- EXCERPTED DATA:

-- start --

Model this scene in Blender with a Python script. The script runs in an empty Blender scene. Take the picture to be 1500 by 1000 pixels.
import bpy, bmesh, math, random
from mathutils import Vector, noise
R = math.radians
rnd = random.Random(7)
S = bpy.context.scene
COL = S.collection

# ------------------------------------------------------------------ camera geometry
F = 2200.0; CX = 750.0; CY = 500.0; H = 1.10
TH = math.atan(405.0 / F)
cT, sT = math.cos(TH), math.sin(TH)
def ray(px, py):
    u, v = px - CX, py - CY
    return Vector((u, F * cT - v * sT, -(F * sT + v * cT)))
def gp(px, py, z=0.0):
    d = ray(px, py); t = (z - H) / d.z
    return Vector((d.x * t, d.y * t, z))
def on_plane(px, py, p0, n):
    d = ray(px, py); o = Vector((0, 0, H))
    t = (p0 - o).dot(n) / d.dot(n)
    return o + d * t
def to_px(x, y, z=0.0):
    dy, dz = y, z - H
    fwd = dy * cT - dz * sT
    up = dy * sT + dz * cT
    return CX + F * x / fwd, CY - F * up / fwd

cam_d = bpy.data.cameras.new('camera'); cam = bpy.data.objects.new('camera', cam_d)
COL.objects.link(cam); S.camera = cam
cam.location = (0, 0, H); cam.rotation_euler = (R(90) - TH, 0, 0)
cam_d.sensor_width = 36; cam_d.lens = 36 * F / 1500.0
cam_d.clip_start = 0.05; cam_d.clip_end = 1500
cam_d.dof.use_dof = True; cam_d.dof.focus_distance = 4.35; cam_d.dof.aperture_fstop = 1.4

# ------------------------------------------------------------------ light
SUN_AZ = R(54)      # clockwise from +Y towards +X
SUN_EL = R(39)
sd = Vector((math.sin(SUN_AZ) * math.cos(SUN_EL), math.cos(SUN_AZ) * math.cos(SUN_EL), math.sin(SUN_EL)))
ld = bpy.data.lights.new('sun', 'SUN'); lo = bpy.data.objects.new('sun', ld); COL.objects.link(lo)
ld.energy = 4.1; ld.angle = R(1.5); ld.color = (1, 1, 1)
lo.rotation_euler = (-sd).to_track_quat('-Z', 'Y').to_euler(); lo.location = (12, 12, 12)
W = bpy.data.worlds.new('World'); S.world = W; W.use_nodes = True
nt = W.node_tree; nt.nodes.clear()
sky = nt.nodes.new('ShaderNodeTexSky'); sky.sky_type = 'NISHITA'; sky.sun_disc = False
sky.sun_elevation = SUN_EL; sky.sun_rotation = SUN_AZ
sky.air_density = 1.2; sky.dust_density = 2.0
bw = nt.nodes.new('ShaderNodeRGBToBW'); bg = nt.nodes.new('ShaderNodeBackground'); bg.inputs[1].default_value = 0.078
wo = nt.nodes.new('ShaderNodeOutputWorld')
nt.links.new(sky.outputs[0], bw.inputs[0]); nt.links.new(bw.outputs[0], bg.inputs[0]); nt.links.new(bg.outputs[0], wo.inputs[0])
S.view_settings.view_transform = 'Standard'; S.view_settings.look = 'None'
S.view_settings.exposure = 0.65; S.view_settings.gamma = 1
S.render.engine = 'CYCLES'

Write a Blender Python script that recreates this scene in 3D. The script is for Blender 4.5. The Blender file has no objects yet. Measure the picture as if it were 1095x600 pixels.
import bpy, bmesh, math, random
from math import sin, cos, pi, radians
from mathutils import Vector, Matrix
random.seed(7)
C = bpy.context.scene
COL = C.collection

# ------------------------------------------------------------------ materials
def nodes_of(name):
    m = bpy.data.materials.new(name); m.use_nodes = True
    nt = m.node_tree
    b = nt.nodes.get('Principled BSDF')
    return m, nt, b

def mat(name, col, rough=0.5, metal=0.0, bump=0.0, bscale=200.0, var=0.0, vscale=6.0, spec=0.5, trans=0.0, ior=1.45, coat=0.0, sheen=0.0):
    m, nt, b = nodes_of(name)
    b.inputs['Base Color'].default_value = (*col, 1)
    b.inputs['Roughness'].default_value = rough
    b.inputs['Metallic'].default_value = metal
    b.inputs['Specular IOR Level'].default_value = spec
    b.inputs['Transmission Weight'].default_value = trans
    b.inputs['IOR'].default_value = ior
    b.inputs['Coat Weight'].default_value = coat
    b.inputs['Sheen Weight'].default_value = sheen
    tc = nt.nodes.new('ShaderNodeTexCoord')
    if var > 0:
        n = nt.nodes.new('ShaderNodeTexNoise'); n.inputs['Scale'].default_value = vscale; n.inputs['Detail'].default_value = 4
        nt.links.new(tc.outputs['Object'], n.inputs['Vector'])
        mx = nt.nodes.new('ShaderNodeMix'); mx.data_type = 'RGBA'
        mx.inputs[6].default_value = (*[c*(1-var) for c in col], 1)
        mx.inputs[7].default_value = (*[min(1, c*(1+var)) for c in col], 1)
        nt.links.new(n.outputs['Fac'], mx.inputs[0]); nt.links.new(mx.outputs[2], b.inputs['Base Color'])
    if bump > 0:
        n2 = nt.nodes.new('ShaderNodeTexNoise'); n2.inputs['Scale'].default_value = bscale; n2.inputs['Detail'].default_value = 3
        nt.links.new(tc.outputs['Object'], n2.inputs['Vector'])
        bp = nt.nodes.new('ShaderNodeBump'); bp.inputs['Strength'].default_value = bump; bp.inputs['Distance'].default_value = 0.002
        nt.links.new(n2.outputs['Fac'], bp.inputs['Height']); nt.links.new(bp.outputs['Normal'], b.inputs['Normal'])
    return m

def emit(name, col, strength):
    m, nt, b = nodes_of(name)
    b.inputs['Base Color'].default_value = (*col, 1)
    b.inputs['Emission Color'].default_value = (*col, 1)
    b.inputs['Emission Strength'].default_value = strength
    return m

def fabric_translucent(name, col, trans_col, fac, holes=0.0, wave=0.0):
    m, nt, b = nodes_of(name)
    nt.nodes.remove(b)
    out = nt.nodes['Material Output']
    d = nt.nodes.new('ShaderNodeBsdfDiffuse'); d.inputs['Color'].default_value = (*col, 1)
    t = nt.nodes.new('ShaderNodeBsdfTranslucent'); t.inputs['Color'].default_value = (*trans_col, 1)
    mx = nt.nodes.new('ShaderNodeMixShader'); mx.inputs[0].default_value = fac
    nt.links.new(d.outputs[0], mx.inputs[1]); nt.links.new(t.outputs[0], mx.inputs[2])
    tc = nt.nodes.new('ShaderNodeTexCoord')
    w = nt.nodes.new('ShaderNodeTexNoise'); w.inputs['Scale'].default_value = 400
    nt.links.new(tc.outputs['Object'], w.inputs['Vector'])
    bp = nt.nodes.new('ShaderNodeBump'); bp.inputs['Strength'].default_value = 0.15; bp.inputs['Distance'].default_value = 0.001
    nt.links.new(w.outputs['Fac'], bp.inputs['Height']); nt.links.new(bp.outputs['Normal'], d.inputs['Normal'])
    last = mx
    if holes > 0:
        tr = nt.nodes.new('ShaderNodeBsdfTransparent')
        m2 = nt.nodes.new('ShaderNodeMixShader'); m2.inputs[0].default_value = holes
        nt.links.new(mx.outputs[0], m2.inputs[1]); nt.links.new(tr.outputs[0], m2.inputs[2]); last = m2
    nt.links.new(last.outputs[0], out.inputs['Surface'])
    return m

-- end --

- GOAL: Quote verbatim the opening lines of the listing above, ending with the line where "COL = S.collection" appears; include both endpoints and nothing more.

- PROBLEM SOLUTION:
Model this scene in Blender with a Python script. The script runs in an empty Blender scene. Take the picture to be 1500 by 1000 pixels.
import bpy, bmesh, math, random
from mathutils import Vector, noise
R = math.radians
rnd = random.Random(7)
S = bpy.context.scene
COL = S.collection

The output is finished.